There are numerous social businesses that could put your investment to good use in an emerging market. A great example is Thread International, a company that embraces a triple bottom line business model to transform trash in emerging markets into dignified jobs and useful stuff that people love. Executives Without Borders, with whom I used to be a program director, is also an excellent example of a non-profit organization focused on job creation and building cross-sector partnerships that promote economic growth in emerging markets.

The ripple effect

Now, global poverty is far too intractable to be solved by a silver bullet. Economic development is not easy, and alone it cannot fundamentally change a country and a people's trajectory. Poor governance, violence, crumbling infrastructure, and a severe lack of quality health care and education are at the top of any laundry list.

But, successful economic development can create a ripple effect of positive outcomes and should be a key pillar within any development strategy. Good businesses create good jobs. More good jobs mean more people who can provide clothing, food, and shelter for themselves and their families – lessening the pressure on an already strained safety net. Strengthened economies provide opportunities for a broader tax base that can lead to needed investments in infrastructure, power grids, and water systems. A more stable and business-friendly market emerges, attracting new private sector investments, and unlocking the entrepreneurial potential that lies within so many who have been trapped in cyclical poverty.

Now here's the really important part. It's all of our business to make sure that these opportunities are created in emerging markets, because the return on these investments advance our own self-interests. It is in our real, selfish, best interest to invest in people like Jacob and to expand economic opportunity around the world and here at home.
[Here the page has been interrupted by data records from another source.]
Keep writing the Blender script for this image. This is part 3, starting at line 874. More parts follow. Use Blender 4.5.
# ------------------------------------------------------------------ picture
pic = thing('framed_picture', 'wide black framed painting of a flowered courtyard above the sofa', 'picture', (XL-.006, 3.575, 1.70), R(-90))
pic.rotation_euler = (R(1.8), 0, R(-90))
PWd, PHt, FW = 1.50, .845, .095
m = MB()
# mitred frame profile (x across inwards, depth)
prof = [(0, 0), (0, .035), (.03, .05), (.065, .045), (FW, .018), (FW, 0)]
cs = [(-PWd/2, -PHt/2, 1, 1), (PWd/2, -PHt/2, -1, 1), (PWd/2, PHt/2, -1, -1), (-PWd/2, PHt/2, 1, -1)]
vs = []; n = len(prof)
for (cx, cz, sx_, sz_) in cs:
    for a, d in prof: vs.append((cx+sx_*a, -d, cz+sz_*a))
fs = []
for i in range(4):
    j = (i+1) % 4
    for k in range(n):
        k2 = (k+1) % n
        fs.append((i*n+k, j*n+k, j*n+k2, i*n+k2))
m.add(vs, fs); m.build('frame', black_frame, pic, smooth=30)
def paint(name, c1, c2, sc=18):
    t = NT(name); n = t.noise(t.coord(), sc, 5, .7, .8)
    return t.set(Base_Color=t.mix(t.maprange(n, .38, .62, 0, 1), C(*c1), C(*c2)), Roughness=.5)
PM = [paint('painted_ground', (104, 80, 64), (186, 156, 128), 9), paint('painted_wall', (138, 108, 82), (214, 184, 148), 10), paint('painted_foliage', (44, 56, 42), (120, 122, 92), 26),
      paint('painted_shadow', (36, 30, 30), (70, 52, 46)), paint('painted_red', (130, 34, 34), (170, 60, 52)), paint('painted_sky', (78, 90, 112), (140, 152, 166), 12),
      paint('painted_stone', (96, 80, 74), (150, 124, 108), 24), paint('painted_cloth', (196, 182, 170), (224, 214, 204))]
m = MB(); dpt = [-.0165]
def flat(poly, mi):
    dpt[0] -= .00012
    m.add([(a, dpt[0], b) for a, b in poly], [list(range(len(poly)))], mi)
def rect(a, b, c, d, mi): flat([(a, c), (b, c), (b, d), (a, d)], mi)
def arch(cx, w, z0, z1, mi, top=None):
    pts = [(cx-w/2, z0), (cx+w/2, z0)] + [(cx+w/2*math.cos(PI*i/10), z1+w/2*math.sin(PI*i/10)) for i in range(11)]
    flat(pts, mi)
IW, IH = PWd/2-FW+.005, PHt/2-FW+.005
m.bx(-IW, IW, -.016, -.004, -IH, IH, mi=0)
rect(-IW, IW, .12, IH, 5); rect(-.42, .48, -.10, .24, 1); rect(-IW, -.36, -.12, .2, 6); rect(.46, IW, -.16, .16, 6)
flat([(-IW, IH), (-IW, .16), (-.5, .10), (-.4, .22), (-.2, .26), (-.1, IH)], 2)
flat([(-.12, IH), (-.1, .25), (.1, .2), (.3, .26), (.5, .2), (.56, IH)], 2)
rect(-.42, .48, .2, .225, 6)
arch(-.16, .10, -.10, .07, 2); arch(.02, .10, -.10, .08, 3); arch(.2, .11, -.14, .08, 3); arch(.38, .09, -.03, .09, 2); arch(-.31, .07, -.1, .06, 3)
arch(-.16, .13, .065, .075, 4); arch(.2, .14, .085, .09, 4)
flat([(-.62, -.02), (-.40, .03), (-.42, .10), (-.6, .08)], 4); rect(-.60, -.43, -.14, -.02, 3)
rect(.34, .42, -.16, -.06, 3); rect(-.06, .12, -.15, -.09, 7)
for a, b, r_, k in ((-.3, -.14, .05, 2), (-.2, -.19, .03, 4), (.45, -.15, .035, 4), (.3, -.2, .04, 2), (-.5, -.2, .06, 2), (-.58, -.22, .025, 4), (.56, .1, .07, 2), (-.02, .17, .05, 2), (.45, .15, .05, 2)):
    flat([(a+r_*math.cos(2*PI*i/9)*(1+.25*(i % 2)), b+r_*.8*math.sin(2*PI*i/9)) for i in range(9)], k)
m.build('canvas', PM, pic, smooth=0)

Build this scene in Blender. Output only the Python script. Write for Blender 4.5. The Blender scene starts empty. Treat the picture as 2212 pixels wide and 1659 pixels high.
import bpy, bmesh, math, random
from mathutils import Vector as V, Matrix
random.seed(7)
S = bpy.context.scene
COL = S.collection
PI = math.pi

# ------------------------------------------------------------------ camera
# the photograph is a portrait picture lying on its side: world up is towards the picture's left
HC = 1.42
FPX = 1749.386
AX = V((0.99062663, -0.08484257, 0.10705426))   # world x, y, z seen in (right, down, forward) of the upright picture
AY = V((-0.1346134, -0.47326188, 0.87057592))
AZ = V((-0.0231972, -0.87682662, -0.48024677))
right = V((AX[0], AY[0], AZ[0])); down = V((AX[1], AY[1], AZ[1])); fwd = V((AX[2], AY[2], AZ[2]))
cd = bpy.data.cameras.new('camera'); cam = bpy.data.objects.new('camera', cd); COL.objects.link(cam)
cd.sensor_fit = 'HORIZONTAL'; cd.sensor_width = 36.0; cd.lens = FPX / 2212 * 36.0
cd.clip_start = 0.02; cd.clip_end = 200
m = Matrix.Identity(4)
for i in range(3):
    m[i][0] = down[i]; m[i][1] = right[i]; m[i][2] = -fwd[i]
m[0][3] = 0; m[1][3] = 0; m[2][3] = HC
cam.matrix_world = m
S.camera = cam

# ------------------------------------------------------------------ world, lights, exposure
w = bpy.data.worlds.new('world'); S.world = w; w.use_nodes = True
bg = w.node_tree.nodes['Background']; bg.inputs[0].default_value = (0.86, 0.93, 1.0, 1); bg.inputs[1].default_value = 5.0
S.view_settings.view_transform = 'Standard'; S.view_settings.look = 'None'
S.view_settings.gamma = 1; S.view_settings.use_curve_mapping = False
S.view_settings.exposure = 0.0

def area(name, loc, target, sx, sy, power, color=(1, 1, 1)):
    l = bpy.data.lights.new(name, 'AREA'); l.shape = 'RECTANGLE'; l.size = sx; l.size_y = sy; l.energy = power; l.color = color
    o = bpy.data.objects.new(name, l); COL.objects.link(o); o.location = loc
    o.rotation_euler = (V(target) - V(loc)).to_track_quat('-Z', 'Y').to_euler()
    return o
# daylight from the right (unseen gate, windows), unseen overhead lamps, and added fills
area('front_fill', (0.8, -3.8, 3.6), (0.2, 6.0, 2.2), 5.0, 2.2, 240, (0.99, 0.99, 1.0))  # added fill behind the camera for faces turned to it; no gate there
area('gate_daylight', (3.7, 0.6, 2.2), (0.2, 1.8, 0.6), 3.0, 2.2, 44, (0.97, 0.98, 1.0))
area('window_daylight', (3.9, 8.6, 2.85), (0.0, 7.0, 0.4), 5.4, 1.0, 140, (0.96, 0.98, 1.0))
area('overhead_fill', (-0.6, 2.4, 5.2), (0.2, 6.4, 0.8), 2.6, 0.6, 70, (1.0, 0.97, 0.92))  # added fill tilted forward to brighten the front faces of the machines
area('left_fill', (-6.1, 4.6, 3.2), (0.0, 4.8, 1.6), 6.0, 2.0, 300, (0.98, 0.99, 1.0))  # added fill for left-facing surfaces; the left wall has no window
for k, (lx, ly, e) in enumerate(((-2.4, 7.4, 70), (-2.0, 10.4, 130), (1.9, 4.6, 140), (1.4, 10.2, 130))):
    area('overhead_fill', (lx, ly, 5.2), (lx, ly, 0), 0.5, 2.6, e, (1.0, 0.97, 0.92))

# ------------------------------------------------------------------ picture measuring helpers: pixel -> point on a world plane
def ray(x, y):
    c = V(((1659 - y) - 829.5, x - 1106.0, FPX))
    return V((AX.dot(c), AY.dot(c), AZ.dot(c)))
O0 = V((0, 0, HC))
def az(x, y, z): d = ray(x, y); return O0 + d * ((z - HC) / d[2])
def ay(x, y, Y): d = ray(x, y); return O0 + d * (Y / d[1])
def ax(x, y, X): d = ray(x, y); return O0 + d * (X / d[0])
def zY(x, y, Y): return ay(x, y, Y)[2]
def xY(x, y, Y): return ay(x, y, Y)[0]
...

It's all of our business because as markets emerge, they can become trading partners and consumers of American made goods as opposed to countries that need emergency aid. As markets emerge, stability is increased and our world becomes a safer place, and a new sense of hope and optimism emerges too, feeding the belief that if they work hard a better future is possible. Economic growth in emerging markets does not just lead to improved metrics, a drop in unemployment, or an increase in food security, it creates the opportunity for people like Jacob and so many others to take control of their futures.

We are all in this together, and expanding opportunity in emerging markets is not just the nice thing to do, it is the right thing to do – for all of our futures.